* begin *

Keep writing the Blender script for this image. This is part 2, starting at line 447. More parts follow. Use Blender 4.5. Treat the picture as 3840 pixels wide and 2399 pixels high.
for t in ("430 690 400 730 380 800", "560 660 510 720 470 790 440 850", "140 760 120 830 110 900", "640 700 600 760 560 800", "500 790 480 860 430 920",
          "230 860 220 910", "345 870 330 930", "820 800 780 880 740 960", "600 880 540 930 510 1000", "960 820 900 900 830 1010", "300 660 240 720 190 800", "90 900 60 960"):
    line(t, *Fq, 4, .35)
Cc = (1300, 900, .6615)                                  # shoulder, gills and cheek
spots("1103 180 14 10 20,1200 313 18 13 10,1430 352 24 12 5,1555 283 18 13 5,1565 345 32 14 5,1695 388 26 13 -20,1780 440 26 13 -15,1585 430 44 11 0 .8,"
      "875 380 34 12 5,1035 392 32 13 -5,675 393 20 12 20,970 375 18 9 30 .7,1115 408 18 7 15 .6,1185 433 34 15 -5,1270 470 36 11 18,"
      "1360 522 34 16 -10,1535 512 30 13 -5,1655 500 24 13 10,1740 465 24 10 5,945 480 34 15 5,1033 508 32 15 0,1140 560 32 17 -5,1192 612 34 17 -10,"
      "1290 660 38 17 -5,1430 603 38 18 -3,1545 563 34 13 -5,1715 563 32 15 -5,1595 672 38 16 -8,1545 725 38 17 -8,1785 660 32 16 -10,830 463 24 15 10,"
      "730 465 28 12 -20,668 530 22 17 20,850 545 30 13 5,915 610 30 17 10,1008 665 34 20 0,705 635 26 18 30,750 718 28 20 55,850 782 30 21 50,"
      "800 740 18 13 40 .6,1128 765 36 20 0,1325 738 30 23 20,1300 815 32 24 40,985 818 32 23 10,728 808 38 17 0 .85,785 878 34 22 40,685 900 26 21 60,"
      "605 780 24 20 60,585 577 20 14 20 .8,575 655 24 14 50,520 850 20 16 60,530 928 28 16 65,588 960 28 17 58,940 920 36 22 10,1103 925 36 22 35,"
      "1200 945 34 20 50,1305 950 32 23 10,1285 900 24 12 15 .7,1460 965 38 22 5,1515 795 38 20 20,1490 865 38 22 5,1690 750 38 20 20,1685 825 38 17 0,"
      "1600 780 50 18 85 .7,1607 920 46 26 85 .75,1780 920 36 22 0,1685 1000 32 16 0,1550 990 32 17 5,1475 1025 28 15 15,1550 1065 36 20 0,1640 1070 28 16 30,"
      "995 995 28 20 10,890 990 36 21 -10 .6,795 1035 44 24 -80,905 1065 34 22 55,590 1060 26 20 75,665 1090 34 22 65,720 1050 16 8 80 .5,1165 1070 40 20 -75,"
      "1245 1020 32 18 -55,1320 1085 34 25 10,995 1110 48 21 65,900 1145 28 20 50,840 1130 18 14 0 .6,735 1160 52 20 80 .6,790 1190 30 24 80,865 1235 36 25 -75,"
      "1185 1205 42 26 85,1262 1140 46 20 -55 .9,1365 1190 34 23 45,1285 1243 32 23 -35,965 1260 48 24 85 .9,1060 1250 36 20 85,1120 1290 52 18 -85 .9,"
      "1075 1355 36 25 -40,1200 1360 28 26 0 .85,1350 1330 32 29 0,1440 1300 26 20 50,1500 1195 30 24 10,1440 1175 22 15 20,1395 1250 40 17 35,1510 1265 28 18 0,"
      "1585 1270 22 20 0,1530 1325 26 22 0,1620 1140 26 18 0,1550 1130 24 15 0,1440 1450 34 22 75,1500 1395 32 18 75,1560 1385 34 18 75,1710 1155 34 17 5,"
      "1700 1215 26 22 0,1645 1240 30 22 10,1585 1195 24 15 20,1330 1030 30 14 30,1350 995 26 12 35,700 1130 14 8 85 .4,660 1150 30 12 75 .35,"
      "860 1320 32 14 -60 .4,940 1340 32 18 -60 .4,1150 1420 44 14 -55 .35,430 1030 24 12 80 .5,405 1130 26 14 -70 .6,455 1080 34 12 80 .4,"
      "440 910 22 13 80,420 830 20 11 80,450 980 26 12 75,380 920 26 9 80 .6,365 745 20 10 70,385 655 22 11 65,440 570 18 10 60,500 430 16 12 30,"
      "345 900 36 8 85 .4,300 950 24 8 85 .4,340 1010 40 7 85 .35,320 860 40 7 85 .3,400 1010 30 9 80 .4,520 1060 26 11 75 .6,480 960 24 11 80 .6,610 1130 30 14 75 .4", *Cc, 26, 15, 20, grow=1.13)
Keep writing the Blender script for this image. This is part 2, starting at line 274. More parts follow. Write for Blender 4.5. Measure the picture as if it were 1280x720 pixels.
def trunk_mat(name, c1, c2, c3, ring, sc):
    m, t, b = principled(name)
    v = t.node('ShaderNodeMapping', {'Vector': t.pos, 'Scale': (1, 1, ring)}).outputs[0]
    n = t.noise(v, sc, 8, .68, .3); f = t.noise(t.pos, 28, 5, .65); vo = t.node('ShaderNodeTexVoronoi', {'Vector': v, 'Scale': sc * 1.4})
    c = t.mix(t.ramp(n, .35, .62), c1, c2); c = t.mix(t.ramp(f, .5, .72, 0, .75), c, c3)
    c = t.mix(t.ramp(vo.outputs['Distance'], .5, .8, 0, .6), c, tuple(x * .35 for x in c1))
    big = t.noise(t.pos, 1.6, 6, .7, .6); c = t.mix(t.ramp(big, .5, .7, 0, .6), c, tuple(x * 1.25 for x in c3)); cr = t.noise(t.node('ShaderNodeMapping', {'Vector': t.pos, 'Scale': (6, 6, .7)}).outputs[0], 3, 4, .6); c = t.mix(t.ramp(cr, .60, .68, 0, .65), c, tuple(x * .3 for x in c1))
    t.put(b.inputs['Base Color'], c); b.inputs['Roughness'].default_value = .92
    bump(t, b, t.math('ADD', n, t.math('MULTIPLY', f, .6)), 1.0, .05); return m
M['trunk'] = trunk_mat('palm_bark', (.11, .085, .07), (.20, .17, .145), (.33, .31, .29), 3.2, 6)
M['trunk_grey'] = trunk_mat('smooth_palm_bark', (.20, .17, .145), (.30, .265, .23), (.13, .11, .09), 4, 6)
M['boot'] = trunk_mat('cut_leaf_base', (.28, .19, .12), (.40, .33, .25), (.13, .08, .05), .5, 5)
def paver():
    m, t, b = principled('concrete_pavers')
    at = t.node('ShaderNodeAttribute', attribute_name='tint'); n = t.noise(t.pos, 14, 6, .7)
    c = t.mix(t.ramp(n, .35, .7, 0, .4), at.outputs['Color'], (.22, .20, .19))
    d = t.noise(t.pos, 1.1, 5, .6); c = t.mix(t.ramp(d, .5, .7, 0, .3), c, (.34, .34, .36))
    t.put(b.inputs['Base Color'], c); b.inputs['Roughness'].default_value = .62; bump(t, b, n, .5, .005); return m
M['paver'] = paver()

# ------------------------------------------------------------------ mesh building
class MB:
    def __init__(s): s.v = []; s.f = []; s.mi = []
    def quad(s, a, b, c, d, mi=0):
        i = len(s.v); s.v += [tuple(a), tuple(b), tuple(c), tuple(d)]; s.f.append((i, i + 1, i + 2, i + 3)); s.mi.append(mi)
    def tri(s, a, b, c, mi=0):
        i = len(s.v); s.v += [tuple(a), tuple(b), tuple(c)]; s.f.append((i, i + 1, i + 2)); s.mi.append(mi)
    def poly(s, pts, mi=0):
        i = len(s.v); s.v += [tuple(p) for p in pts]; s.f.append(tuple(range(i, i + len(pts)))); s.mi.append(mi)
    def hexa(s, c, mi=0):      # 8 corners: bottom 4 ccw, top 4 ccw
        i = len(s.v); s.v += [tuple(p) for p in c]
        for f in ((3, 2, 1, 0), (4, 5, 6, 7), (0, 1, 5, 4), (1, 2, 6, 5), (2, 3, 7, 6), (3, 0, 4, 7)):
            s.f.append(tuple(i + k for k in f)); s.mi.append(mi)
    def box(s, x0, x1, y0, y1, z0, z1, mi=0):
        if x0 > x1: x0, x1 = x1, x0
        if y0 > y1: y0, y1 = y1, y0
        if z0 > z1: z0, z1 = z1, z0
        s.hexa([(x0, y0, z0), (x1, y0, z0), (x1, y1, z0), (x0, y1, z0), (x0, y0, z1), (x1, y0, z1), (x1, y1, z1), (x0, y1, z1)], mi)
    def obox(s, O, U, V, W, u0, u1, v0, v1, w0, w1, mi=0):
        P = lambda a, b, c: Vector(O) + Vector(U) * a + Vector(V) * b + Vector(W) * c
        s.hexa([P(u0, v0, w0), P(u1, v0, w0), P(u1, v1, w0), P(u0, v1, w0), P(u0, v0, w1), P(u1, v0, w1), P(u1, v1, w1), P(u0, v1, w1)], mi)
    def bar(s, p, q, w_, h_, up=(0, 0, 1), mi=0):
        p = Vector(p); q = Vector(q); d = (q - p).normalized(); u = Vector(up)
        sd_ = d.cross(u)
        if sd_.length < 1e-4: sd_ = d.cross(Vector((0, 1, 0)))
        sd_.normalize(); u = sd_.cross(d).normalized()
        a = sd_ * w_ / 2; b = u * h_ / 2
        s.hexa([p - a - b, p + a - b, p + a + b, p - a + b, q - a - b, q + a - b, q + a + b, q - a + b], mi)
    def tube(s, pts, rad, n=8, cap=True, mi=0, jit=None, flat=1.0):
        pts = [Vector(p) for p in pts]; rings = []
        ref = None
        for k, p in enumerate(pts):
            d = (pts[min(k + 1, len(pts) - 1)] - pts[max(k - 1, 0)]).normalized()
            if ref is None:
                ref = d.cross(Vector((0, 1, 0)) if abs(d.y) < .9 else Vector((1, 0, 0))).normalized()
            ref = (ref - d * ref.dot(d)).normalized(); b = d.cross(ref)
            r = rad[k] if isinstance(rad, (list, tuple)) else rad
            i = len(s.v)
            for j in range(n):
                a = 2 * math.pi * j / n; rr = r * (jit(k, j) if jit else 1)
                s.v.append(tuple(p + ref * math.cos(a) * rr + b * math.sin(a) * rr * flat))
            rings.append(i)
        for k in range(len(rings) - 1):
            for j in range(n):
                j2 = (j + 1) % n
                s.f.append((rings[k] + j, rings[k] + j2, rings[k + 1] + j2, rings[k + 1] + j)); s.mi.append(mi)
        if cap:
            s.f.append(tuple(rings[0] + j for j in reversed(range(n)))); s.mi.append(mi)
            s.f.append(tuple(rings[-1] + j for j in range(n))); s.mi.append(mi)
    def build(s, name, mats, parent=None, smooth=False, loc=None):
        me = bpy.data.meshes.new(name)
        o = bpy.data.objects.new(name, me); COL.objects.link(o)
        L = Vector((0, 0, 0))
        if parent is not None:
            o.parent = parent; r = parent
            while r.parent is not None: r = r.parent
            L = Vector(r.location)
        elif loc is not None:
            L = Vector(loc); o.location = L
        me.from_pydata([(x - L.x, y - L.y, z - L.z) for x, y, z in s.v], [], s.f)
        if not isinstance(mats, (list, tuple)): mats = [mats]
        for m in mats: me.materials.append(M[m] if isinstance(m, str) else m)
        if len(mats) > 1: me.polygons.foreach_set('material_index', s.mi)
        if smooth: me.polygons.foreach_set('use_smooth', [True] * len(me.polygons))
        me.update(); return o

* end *

### Exercise requirements
Count every line in the preceding entries where the string "part" appears, then state only the total.

### Exercise result
2